The Rev. Michael Lindvall was there at the investiture of Britain's former Prime Minister John Major into the Order of the Garter, and at the installation of the new lord of Edinburgh Castle.

On both visits, the Presbyterian minister opened the Scottish Parliament by giving the morning devotional.

But now, the Fort Wayne resident will top that. On Sunday, he is scheduled to preach to the queen.

That is Her Majesty, Queen Elizabeth the Second, sovereign of Great Britain and other British Dominions.

The request to lead the service at Crathie Kirk, the church where the royal family worships when they are at Balmoral Castle in Scotland, came as a surprise, Lindvall said.

The invitation came from Iain Torrance, former president of Princeton Seminary, who became Lindvall's friend when Lindvall was the lead pastor at Brick Presbyterian Church in Manhattan, New York. Lindvall will retire from that position in December after 15 years.

Torrance is now Pro-Chancellor of the University of Aberdeen and with that responsibility comes another, that of the Dean of the Chapel Royal in Scotland. Torrance is in charge of lining up summer preachers and thought of Lindvall for Sunday's event.

Lindvall and his wife, Terri Vaun Smith Lindvall, left for Scotland on Monday for a few days of sightseeing before arriving at the Presbyterian manse near the church.

Lindvall was told to keep the sermon short and that, along with the queen and Prince Phillip, Prince Charles and his wife, Camilla, are expected to be at the church. He's been told when they are in residence at Balmoral, the royal family “always” goes to church.

When Lindvall wrote his sermon, he tried to think of the context.

“I'm not exactly preaching to the queen,” Lindvall said. “I'm preaching to a congregation where she simply happens to be present.”

He's at ease with the assignment, having given sermons for years. He described himself as appropriately anxious. “I always say if a preacher stops being a little anxious, they've lost their edge,” Lindvall said.

Lindvall grew up in Minnesota and Michigan, where his father was a game warden. He met his wife when he came to First Presbyterian Church in 1972 as a seminary intern, the year between his second and final year at Princeton Seminary in Princeton, New Jersey.

She was a college student attending Skidmore College and working as a summer counselor for the West Central Neighborhood Association. He was also working there.

“Terri walked in wearing an Indian print dress and a daisy in her hair and I was smitten,” Lindvall recalled. Their first date was the Three Rivers Festival parade a few weeks later.

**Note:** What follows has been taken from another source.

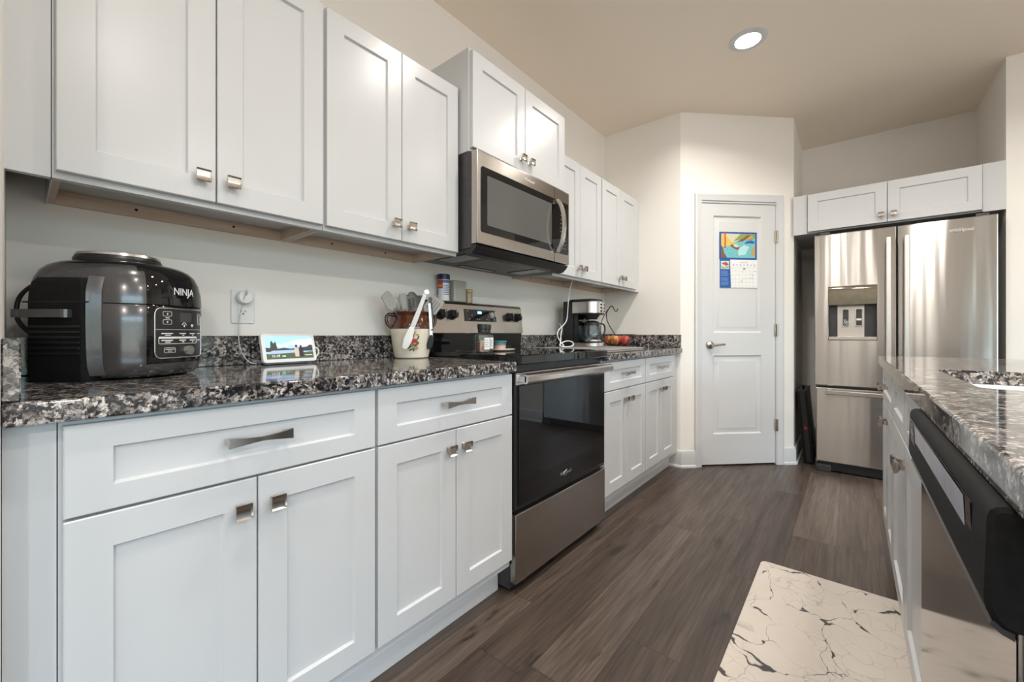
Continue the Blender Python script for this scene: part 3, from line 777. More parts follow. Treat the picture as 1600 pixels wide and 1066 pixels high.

Married the next year, Terri Lindvall did not return to Skidmore, but attended college wherever they lived, eventually getting a degree in art education from Wayne State University. They have lived in Ferndale, Michigan; Ann Arbor, Michigan; Northport, New York (on Long Island) and lastly, in Manhattan. They have three adult children who work in television, music and one is a Presbyterian preacher. They also have three grandchildren.

For Terri Lindvall, a painter and art teacher, Fort Wayne has always been home. The Lindvalls spend summers on their lake house on Lake Michigan and will now live in a two-story home in West Central that they are renovating. They chose to live downtown for the urban feel and to be part of the downtown renewal.

Michael Lindvall plans to continue writing. He has written books on what he calls “accessible theology” and two novels.

Both are looking forward to meeting the queen on the church porch before Sunday morning's service. There is a possibility of a reception afterwards.

Michael Lindvall will wear the Geneva robe and “dog collar,” often worn by Presbyterian ministers. Terri Lindvall will wear a black and white polka-dot dress, black hat, white gloves and black and white shoes.

The dress came from Bloomingdale's in New York, she said, and wasn't purchased expressly for the visit.

In the meantime, she is working on her curtsy, she said. He will bow.

“I'm excited,” Terri Lindvall said. “I can't wait to meet her.”